Nigeria held onto its position as Africa’s fifth-largest airline market in December 2025, with 1.16 million scheduled passenger seats across domestic and international routes.
Okay News reports that the ranking, based on OAG’s Monthly Airline Data Updates, places Nigeria behind Egypt (2.98 million seats), South Africa (2.60 million), Morocco (over 2.03 million), and Ethiopia (1.38 million).
However, Nigeria was the only top-10 market to see a decline, dropping 3.7 per cent year-on-year from 1.20 million seats.
Morocco and Tanzania led growth, with Morocco up over 13 per cent and Tanzania surging more than 20 per cent.
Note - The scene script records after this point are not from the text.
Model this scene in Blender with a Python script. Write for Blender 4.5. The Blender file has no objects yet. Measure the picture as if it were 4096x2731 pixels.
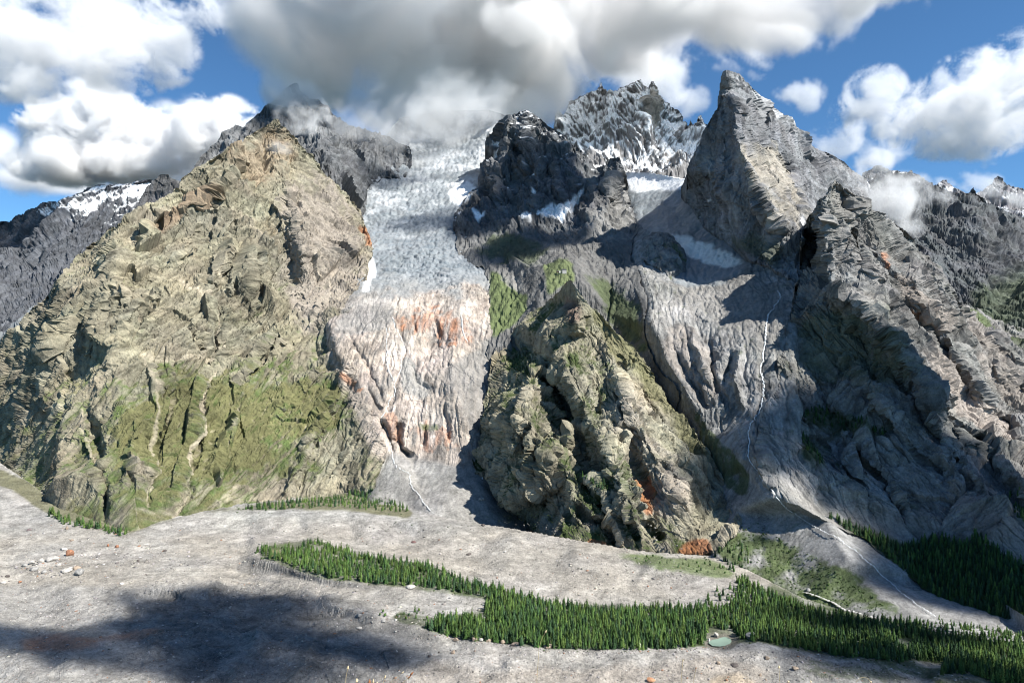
import bpy, bmesh, math, random, time
import numpy as np
from mathutils import Vector
from mathutils.geometry import delaunay_2d_cdt

T0 = time.time()
scene = bpy.context.scene
col = scene.collection
R = np.random.RandomState

# ------------------------------------------------------------------ camera, sky, sun, exposure
CAM_Z = 330.0                       # metres above the valley floor
F, CX, CY = 2730.67, 2048.0, 1365.5  # 24 mm lens on a 36 mm wide, 4096 x 2731 picture
cam = bpy.data.cameras.new('camera')
cam_ob = bpy.data.objects.new('camera', cam)
col.objects.link(cam_ob)
cam.lens = 24.0
cam.sensor_width = 36.0
cam.clip_start = 0.2
cam.clip_end = 60000.0
cam_ob.location = (0, 0, CAM_Z)
cam_ob.rotation_euler = (math.radians(90), 0, 0)
scene.camera = cam_ob

SUN_AZ, SUN_EL = math.radians(63), math.radians(47)   # from behind the camera towards the right
SUN = Vector((math.cos(SUN_EL) * math.sin(SUN_AZ), -math.cos(SUN_EL) * math.cos(SUN_AZ), math.sin(SUN_EL)))
world = bpy.data.worlds.new('World')
scene.world = world
world.use_nodes = True
wn = world.node_tree
bg = wn.nodes['Background']
bg.inputs['Strength'].default_value = 0.08
sky = wn.nodes.new('ShaderNodeTexSky')
sky.sky_type = 'NISHITA'
sky.sun_disc = False
sky.sun_elevation = SUN_EL
sky.sun_rotation = math.pi - SUN_AZ
sky.altitude = 3000
sky.air_density = 1.0
sky.dust_density = 0.0
sky.ozone_density = 5.0
tint = wn.nodes.new('ShaderNodeVectorMath')          # deep mountain blue
tint.operation = 'MULTIPLY'
tint.inputs[1].default_value = (0.66, 0.92, 0.98)
wn.links.new(sky.outputs[0], tint.inputs[0])
wn.links.new(tint.outputs[0], bg.inputs['Color'])
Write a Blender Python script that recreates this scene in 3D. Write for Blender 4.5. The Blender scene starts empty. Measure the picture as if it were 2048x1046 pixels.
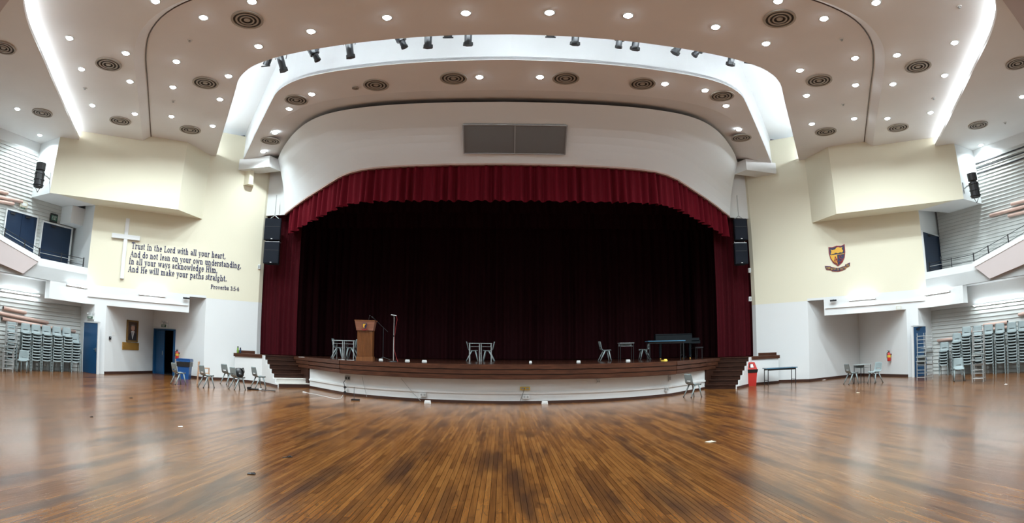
import bpy, math, random
from mathutils import Vector, Matrix
random.seed(7)
scene = bpy.context.scene
COL = scene.collection
rad, sin, cos, pi = math.radians, math.sin, math.cos, math.pi

# ---------------------------------------------------------------- camera
F_PX = 1162.0                       # equidistant wide-angle lens, pixels per radian in the 2048 px frame
PITCH, YAW, ROLL = rad(8.97), rad(0.86), rad(0.18)
CAM = Vector((-0.19, 0.0, 1.6))
def cam_axes():
    cw, sw, cp, sp, cr, sr = cos(YAW), sin(YAW), cos(PITCH), sin(PITCH), cos(ROLL), sin(ROLL)
    w = lambda x, y, z: Vector((x*cw + y*sw, -x*sw + y*cw, z))
    r0, f, u0 = w(1, 0, 0), w(0, cp, sp), w(0, -sp, cp)
    return r0*cr + u0*sr, -r0*sr + u0*cr, f
AX_R, AX_U, AX_F = cam_axes()
cam = bpy.data.cameras.new('camera')
camo = bpy.data.objects.new('camera', cam)
COL.objects.link(camo)
cam.type = 'PANO'
cam.panorama_type = 'FISHEYE_LENS_POLYNOMIAL'
cam.sensor_width = 36.0
cam.sensor_fit = 'HORIZONTAL'
cam.fisheye_fov = rad(180)
cam.fisheye_polynomial_k0 = 0
cam.fisheye_polynomial_k1 = -(2048/36.0)/F_PX
cam.fisheye_polynomial_k2 = cam.fisheye_polynomial_k3 = cam.fisheye_polynomial_k4 = 0
cam.clip_end = 200
M = Matrix(((AX_R.x, AX_U.x, -AX_F.x), (AX_R.y, AX_U.y, -AX_F.y), (AX_R.z, AX_U.z, -AX_F.z))).to_4x4()
M.translation = CAM
camo.matrix_world = M
scene.camera = camo
def ray(px, py):
    u, w = (px-1024)/F_PX, -(py-523)/F_PX
    r = math.hypot(u, w); k = sin(r)/max(r, 1e-9)
    return AX_R*(u*k) + AX_U*(w*k) + AX_F*cos(r)
def onz(px, py, z=0.0):
    d = ray(px, py); return CAM + d*((z-CAM.z)/d.z)
def ony(px, py, y):
    d = ray(px, py); return CAM + d*((y-CAM.y)/d.y)
def onpl(px, py, a, b):
    d = ray(px, py); n = Vector((b[1]-a[1], -(b[0]-a[0])))
    t = (n.x*(a[0]-CAM.x) + n.y*(a[1]-CAM.y))/(n.x*d.x + n.y*d.y)
    return CAM + d*t

# ---------------------------------------------------------------- world, exposure
W = bpy.data.worlds.new('world'); scene.world = W
W.use_nodes = True
W.node_tree.nodes['Background'].inputs[0].default_value = (0.9, 0.95, 1.0, 1)
W.node_tree.nodes['Background'].inputs[1].default_value = 0.02
scene.view_settings.view_transform = 'Standard'
scene.view_settings.look = 'None'
scene.view_settings.exposure = -0.58
scene.view_settings.gamma = 1.0
scene.view_settings.use_curve_mapping = False
P_DOWN, P_TUBE, P_COVE, P_GAP = 152.0, 66.0, 45.0, 95.0    # watts per downlight; emission strengths of tubes and cove strips

# ---------------------------------------------------------------- materials
MATS = {}
def _mat(name):
    m = bpy.data.materials.new(name); m.use_nodes = True
    MATS[name] = m
    return m, m.node_tree, m.node_tree.nodes['Principled BSDF']
def mat(name, col, rough=0.6, metal=0.0, var=0.06, scale=3.0, bump=0.0, bscale=60.0, spec=0.5, coat=0.0, sheen=0.0):
    m, nt, b = _mat(name)
    N, L = nt.nodes, nt.links
    tc = N.new('ShaderNodeNewGeometry')
    nz = N.new('ShaderNodeTexNoise'); nz.inputs['Scale'].default_value = scale; nz.inputs['Detail'].default_value = 4
    L.new(tc.outputs['Position'], nz.inputs['Vector'])
    mx = N.new('ShaderNodeMix'); mx.data_type = 'RGBA'
    mx.inputs[6].default_value = (*[c*(1-var) for c in col], 1)
    mx.inputs[7].default_value = (*[min(1, c*(1+var)) for c in col], 1)
    L.new(nz.outputs[0], mx.inputs[0]); L.new(mx.outputs[2], b.inputs['Base Color'])
    b.inputs['Roughness'].default_value = rough; b.inputs['Metallic'].default_value = metal
    b.inputs['Specular IOR Level'].default_value = spec
    if coat: b.inputs['Coat Weight'].default_value = coat; b.inputs['Coat Roughness'].default_value = 0.08
    if sheen: b.inputs['Sheen Weight'].default_value = sheen; b.inputs['Sheen Roughness'].default_value = .4
    if bump:
        n2 = N.new('ShaderNodeTexNoise'); n2.inputs['Scale'].default_value = bscale
        L.new(tc.outputs['Position'], n2.inputs['Vector'])
        bp = N.new('ShaderNodeBump'); bp.inputs['Strength'].default_value = bump; bp.inputs['Distance'].default_value = .02
        L.new(n2.outputs[0], bp.inputs['Height']); L.new(bp.outputs[0], b.inputs['Normal'])
    return m
def emis(name, col, st):
    m, nt, b = _mat(name)
    b.inputs['Base Color'].default_value = (*col, 1)
    b.inputs['Emission Color'].default_value = (*col, 1); b.inputs['Emission Strength'].default_value = st
    return m
def wood(name, c0, c1, rough=.35, scale=(1, 1, 14), spec=.5):
    m, nt, b = _mat(name); N, L = nt.nodes, nt.links
    tc = N.new('ShaderNodeTexCoord'); mp = N.new('ShaderNodeMapping')
    mp.inputs['Scale'].default_value = scale
    L.new(tc.outputs['Object'], mp.inputs[0])
    nz = N.new('ShaderNodeTexNoise'); nz.inputs['Scale'].default_value = 2.2; nz.inputs['Detail'].default_value = 6; nz.inputs['Distortion'].default_value = .6
    L.new(mp.outputs[0], nz.inputs['Vector'])
    cr = N.new('ShaderNodeValToRGB'); cr.color_ramp.elements[0].position = .3; cr.color_ramp.elements[1].position = .7
    cr.color_ramp.elements[0].color = (*c0, 1); cr.color_ramp.elements[1].color = (*c1, 1)
    L.new(nz.outputs[0], cr.inputs[0]); L.new(cr.outputs[0], b.inputs['Base Color'])
    b.inputs['Roughness'].default_value = rough; b.inputs['Specular IOR Level'].default_value = spec
    return m
PW, PL = 0.065, 1.8
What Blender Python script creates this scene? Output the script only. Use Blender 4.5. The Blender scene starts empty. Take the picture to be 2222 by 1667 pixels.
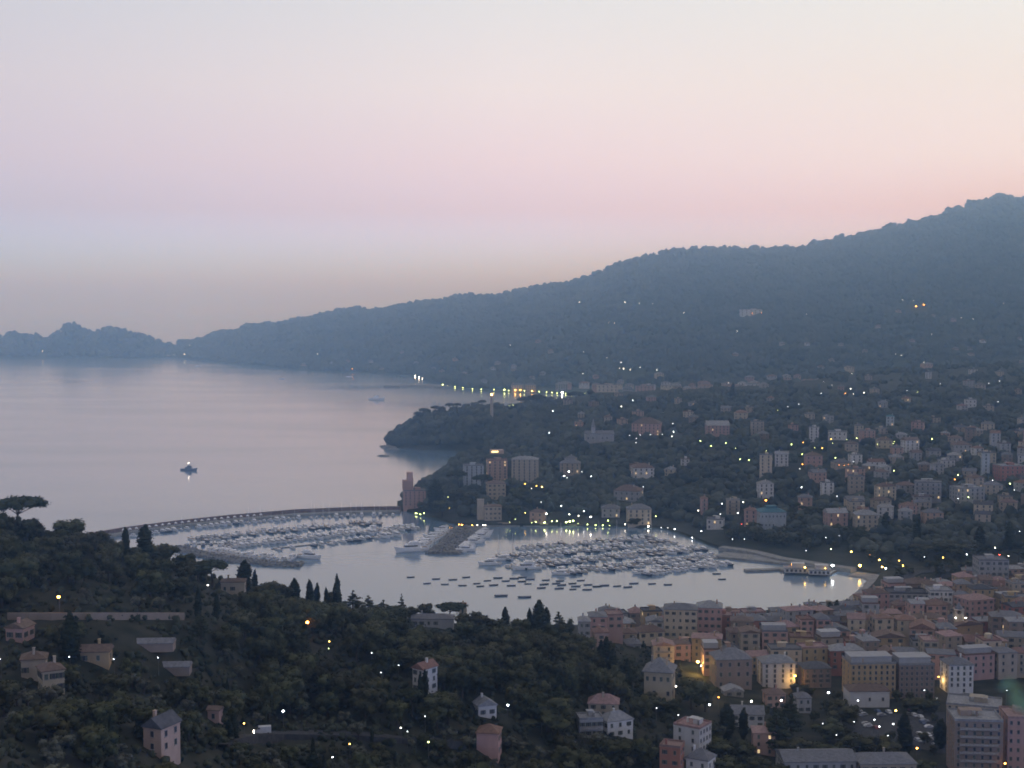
import bpy, bmesh, math, random
import numpy as np
from mathutils import Vector, Matrix
random.seed(7); RNG = np.random.default_rng(7)
R = math.radians
SC = bpy.context.scene
COL = SC.collection
# ------------------------------------------------------------------ camera
F = 3052.0; HZ = 661.0; CX, CY = 1111.0, 833.5; H = 200.0
TH = math.atan((CY - HZ) / F); CT, ST = math.cos(TH), math.sin(TH)
def zat(py, Y):                      # height seen at image row py and distance Y
    yc = -(py - CY) / F
    return H + Y * (-ST + yc * CT) / (CT + yc * ST)
def rowof(Y, z):
    return CY - F * (Y * ST + (z - H) * CT) / (Y * CT - (z - H) * ST)
def xof(px, Y, z):
    return (px - CX) * (Y * CT - (z - H) * ST) / F
def colof(x, Y, z):
    return CX + F * x / (Y * CT - (z - H) * ST)
def sea(px, py, z=0.0):              # point of the level z seen at a pixel
    yc = -(py - CY) / F
    Y = (z - H) * (CT + yc * ST) / (-ST + yc * CT)
    return Vector((xof(px, Y, z), Y, z))
cam = bpy.data.cameras.new('camera'); camo = bpy.data.objects.new('camera', cam); COL.objects.link(camo)
camo.location = (0, 0, H); camo.rotation_euler = (R(90) - TH, 0, 0)
cam.sensor_width = 36; cam.lens = 36 * F / 2222; cam.clip_start = .1; cam.clip_end = 400000
cam.dof.use_dof = True; cam.dof.focus_distance = 15; cam.dof.aperture_fstop = 4.9
SC.camera = camo
# ------------------------------------------------------------------ object helpers
def tag(o, label=None, cat=None, group=None, kind=None):
    if label: o['label'] = label
    if cat: o['category'] = cat
    if group: o['group'] = group
    if kind: o['kind'] = kind
    return o
def empty(name, loc=(0, 0, 0), rz=0.0, sc=1.0):
    o = bpy.data.objects.new(name, None); COL.objects.link(o)
    o.location = loc; o.rotation_euler = (0, 0, rz)
    o.scale = (sc, sc, sc) if not isinstance(sc, tuple) else sc
    o.empty_display_size = .5
    return o
def link(name, me, parent=None, loc=(0, 0, 0), rz=0.0, sc=None):
    o = bpy.data.objects.new(name, me); COL.objects.link(o)
    o.location = loc; o.rotation_euler = (0, 0, rz)
    if sc: o.scale = sc
    if parent: o.parent = parent
    return o
def copy_tree(o, parent=None):
    c = o.copy(); COL.objects.link(c)
    if parent: c.parent = parent
    for ch in KIDS.get(o.name, ()):
        copy_tree2(ch, c)
    return c
KIDS = {}
def copy_tree2(ch, p):
    d = ch.copy(); COL.objects.link(d); d.parent = p
    for g in KIDS.get(ch.name, ()): copy_tree2(g, d)
def regkids(root):
    KIDS[root.name] = [c for c in COL.objects if c.parent == root]
    for c in KIDS[root.name]: 
        k = [g for g in COL.objects if g.parent == c]
        if k: KIDS[c.name] = k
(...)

Algeria, Kenya, Tunisia, and Mauritius also expanded, underscoring a broader aviation rebound across the continent.
On the domestic front, Nigeria ranked second with 850,420 seats but suffered a steep 7.5 per cent fall from 919,400 the previous year—one of the sharpest contractions.
South Africa dominated domestically with 1.803 million seats, followed by gains in Kenya (456,500), Tanzania (415,130), and North African nations.
Cape Verde posted the fastest domestic growth at 33.7 per cent.
The capacity constraints in Nigeria stem from multiple factors: prolonged aircraft downtime due to overseas maintenance amid limited local MRO facilities, bird strikes, high financing costs, and restricted fleet expansion.
Although Nigeria’s removal from the Aviation Working Group watchlist in October 2024 has begun easing dry-lease access, only one airline had secured such an arrangement by year-end.
Carriers continue relying on expensive wet leases or outright purchases, impacting scheduling and costs.
Ongoing MRO initiatives by operators like Air Peace and Ibom Air aim to address these bottlenecks, but facilities remain under development.
As African aviation grows overall, Nigeria’s challenges highlight the need for accelerated investments in fleet, maintenance, and regulatory support to reclaim momentum.